## Task to carry out
Starting at the first line of the data below, write out each line exactly until you reach the line containing "dark uprights', 'board')", and include that line too.

## Stored data
-*-
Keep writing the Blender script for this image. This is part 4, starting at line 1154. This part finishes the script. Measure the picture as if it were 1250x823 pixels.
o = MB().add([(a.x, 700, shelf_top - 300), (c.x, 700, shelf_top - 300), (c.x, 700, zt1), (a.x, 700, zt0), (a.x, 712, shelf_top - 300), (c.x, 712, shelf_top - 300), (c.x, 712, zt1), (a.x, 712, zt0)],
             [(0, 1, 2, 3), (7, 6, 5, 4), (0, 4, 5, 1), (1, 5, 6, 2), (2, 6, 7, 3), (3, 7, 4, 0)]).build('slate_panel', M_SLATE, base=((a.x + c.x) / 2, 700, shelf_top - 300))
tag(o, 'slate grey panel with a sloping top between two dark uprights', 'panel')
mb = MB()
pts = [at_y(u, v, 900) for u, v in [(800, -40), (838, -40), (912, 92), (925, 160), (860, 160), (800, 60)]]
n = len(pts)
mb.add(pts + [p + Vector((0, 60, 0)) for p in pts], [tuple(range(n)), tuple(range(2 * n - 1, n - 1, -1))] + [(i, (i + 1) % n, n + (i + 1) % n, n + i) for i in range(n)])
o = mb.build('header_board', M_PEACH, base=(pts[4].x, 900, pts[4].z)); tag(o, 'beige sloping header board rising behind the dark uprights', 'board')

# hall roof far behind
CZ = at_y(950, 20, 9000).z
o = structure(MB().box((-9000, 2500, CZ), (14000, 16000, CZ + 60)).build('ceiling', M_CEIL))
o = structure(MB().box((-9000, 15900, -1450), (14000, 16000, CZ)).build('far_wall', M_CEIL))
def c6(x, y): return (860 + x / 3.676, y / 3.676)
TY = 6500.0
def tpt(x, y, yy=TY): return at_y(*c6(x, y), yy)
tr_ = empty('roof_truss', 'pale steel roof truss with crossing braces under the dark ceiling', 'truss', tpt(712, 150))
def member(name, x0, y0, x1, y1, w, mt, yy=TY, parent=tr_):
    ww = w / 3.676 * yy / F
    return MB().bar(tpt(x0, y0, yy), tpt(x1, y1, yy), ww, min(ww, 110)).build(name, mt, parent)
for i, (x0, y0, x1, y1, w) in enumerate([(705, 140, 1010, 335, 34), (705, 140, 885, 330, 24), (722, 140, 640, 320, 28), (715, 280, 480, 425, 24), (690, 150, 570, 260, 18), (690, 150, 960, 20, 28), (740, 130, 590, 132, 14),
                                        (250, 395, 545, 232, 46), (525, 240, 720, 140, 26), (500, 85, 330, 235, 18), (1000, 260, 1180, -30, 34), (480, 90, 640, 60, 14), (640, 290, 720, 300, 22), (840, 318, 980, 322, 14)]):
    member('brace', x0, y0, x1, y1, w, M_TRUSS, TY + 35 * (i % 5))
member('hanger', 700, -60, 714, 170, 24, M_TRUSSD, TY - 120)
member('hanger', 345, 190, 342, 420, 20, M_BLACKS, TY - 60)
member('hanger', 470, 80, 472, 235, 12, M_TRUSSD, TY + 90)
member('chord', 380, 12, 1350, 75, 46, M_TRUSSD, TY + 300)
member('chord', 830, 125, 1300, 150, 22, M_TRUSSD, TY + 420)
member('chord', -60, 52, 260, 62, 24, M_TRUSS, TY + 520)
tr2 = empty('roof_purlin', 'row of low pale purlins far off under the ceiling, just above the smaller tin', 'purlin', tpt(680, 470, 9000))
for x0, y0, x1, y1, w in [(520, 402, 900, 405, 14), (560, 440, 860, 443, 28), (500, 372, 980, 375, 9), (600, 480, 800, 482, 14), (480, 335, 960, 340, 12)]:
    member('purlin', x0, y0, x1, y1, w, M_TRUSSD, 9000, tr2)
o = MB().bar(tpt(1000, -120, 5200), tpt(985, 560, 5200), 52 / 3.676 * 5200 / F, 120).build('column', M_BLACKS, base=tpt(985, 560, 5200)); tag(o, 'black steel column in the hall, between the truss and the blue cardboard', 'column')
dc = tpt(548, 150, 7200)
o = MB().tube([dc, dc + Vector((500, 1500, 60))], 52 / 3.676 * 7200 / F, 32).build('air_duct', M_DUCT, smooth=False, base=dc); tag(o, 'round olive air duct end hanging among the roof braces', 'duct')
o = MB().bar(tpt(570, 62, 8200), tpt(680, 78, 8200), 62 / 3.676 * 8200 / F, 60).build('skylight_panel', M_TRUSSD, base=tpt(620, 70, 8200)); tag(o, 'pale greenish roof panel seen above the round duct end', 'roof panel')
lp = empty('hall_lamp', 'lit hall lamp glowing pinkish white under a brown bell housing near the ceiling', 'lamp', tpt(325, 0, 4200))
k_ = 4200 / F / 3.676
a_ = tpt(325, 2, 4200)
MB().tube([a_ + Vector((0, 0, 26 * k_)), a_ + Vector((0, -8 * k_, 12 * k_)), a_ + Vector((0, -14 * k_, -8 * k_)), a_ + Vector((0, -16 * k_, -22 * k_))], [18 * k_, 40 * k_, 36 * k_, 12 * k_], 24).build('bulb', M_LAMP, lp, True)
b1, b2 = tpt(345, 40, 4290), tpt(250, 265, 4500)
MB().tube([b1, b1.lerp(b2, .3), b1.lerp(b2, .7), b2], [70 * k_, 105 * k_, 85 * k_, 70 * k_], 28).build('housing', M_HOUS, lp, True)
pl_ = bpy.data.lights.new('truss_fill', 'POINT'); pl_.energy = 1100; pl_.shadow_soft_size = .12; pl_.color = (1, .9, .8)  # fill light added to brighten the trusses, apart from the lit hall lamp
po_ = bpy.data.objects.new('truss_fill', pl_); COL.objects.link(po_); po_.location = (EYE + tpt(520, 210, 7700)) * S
-*-
## Worked answer
Keep writing the Blender script for this image. This is part 4, starting at line 1154. This part finishes the script. Measure the picture as if it were 1250x823 pixels.
o = MB().add([(a.x, 700, shelf_top - 300), (c.x, 700, shelf_top - 300), (c.x, 700, zt1), (a.x, 700, zt0), (a.x, 712, shelf_top - 300), (c.x, 712, shelf_top - 300), (c.x, 712, zt1), (a.x, 712, zt0)],
             [(0, 1, 2, 3), (7, 6, 5, 4), (0, 4, 5, 1), (1, 5, 6, 2), (2, 6, 7, 3), (3, 7, 4, 0)]).build('slate_panel', M_SLATE, base=((a.x + c.x) / 2, 700, shelf_top - 300))
tag(o, 'slate grey panel with a sloping top between two dark uprights', 'panel')
mb = MB()
pts = [at_y(u, v, 900) for u, v in [(800, -40), (838, -40), (912, 92), (925, 160), (860, 160), (800, 60)]]
n = len(pts)
mb.add(pts + [p + Vector((0, 60, 0)) for p in pts], [tuple(range(n)), tuple(range(2 * n - 1, n - 1, -1))] + [(i, (i + 1) % n, n + (i + 1) % n, n + i) for i in range(n)])
o = mb.build('header_board', M_PEACH, base=(pts[4].x, 900, pts[4].z)); tag(o, 'beige sloping header board rising behind the dark uprights', 'board')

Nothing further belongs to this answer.